The Real Meaning Behind Olivia Rodrigo's 'Favorite Crime'

Move aside, Disney's "High School Musical: The Musical: The Series." Olivia Rodrigo has a new gig as the songwriter of the summer. That's right — coming off the releases of her (massive) singles "Drivers License," "Deja Vu," and "Good 4 U," Rodrigo has released her debut album, "Sour." The 11-track album is Rodrigo's introduction to the music industry, but it could also be seen as a breakup anthology, since it's rumored that Rodrigo wrote at least some of the songs about ex-boyfriend and "High School Musical" co-star Joshua Bassett, according to Bustle. And according to ... everyone.

Nevertheless, Rodrigo's "Sour" is getting a ton of buzz. The album's first single, "Drivers License," spent eight weeks in the number one spot on Billboard's Global 200 chart and is also the first song of 2021 to pass one billion global streams, according to MRC Data (via Billboard). Rodrigo may not be writing the usual teeny-bopper songs that are conventional for her age group (she's only 18, per Billboard), and she's attempting to give her all to her music. "I'm a songwriter who writes from a place of authenticity and truth," she told Billboard. "And truthfully, love and happiness and everything weren't feelings that I was feeling at the time.
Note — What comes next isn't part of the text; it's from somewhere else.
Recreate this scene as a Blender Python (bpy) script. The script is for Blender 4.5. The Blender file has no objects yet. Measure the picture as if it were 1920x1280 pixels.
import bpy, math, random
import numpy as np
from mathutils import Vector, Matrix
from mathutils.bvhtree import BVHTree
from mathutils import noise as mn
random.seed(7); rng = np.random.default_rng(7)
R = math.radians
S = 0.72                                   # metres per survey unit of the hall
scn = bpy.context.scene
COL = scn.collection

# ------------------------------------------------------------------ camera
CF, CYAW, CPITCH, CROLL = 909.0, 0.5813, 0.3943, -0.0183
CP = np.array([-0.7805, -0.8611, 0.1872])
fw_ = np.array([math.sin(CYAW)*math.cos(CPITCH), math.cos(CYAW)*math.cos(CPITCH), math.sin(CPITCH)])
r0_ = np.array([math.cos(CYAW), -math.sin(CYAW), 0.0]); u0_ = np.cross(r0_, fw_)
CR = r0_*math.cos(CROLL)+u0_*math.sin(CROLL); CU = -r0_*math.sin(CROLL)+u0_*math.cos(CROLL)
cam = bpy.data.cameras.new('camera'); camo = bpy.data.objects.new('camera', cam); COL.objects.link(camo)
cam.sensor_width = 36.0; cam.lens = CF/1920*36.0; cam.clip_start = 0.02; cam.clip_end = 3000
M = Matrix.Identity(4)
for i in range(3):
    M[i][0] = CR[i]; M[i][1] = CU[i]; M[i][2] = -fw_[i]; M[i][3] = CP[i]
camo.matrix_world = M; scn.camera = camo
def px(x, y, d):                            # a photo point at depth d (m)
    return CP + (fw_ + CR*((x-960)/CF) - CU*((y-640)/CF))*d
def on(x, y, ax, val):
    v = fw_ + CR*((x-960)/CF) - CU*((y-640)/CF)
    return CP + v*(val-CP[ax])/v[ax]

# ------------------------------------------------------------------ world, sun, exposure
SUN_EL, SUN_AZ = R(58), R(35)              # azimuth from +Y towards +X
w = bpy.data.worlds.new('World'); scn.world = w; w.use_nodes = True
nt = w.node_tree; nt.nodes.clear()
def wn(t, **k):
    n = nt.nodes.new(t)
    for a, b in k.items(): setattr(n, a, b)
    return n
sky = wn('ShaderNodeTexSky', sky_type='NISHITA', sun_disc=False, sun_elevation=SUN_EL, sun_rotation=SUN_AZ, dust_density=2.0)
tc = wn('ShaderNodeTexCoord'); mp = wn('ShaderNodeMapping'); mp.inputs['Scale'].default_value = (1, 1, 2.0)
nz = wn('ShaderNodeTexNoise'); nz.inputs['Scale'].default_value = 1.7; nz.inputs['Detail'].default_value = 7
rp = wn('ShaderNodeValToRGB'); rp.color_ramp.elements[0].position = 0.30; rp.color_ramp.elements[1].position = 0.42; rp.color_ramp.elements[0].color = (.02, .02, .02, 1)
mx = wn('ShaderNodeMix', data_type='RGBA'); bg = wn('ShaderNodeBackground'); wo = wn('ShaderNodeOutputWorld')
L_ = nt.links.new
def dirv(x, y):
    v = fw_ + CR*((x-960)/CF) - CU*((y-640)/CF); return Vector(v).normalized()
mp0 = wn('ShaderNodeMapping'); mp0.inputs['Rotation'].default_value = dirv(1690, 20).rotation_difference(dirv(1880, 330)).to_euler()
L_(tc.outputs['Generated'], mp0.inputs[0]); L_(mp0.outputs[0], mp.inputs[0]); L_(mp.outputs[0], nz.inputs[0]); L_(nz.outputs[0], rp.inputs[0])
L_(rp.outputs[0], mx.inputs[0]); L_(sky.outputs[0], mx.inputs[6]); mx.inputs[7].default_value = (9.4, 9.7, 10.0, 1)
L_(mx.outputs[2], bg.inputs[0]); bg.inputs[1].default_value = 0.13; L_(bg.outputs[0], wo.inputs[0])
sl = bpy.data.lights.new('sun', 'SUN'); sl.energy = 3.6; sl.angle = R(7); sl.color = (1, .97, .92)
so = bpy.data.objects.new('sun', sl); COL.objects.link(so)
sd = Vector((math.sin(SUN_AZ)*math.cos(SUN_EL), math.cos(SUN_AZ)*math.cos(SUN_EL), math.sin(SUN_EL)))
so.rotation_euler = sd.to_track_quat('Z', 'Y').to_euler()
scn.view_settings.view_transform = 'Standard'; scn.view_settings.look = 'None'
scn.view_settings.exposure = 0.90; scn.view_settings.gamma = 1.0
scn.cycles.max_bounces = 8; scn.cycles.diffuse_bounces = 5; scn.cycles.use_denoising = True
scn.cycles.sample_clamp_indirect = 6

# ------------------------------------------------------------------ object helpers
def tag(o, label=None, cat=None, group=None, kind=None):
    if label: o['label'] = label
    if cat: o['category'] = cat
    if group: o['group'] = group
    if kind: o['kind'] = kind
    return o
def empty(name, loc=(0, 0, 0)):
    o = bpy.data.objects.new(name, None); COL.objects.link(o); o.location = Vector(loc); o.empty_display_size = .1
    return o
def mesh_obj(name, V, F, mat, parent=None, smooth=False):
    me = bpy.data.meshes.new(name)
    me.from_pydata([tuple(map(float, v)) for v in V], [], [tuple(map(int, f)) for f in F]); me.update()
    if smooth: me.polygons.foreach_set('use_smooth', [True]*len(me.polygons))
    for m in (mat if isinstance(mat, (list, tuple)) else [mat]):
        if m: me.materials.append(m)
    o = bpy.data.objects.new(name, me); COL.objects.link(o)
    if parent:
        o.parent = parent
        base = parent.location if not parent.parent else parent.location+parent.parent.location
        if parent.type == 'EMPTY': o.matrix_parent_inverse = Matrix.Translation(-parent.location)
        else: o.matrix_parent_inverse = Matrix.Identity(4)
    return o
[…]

And what's the point of putting out a record if it isn't something that you feel is important to say to people?" 

Knowing this, what's the meaning behind the album cut, "Favorite Crime"? Scroll down to find out!

Olivia Rodrigo is reclaiming her agency on Favorite Crime

Olivia Rodrigo is proving her ongoing star power with the release of her first studio album, "Sour." The "High School Musical: The Musical: The Series" actor and singer-songwriter is changing the pop landscape with powerful, breakup ballads that have taken over the music charts. And with her new album now streaming, what's the meaning behind one of her new songs, entitled, "Favorite Crime"?

"Favorite Crime" is the tenth song on "Sour" and it chronicles a journey of desperation and codependency in a past relationship. Rodrigo is using this song as a means to heal but also expresses vulnerability in the boundaries that she has barely established. With lyrics like "I let you treat me like that" and "I was your willing accomplice, honey," the 18-year-old expresses how she wasn't seeing the relationship clearly in the moment. 

In hindsight, Rodrigo sees the major issues in the relationship with, "you used me as an alibi / I crossed my heart as you crossed the line / and I defended you to all my friends." She never explicitly states where she now stands with her failed relationship, but she's coming to terms with how it wasn't healthy for her. And the world is listening.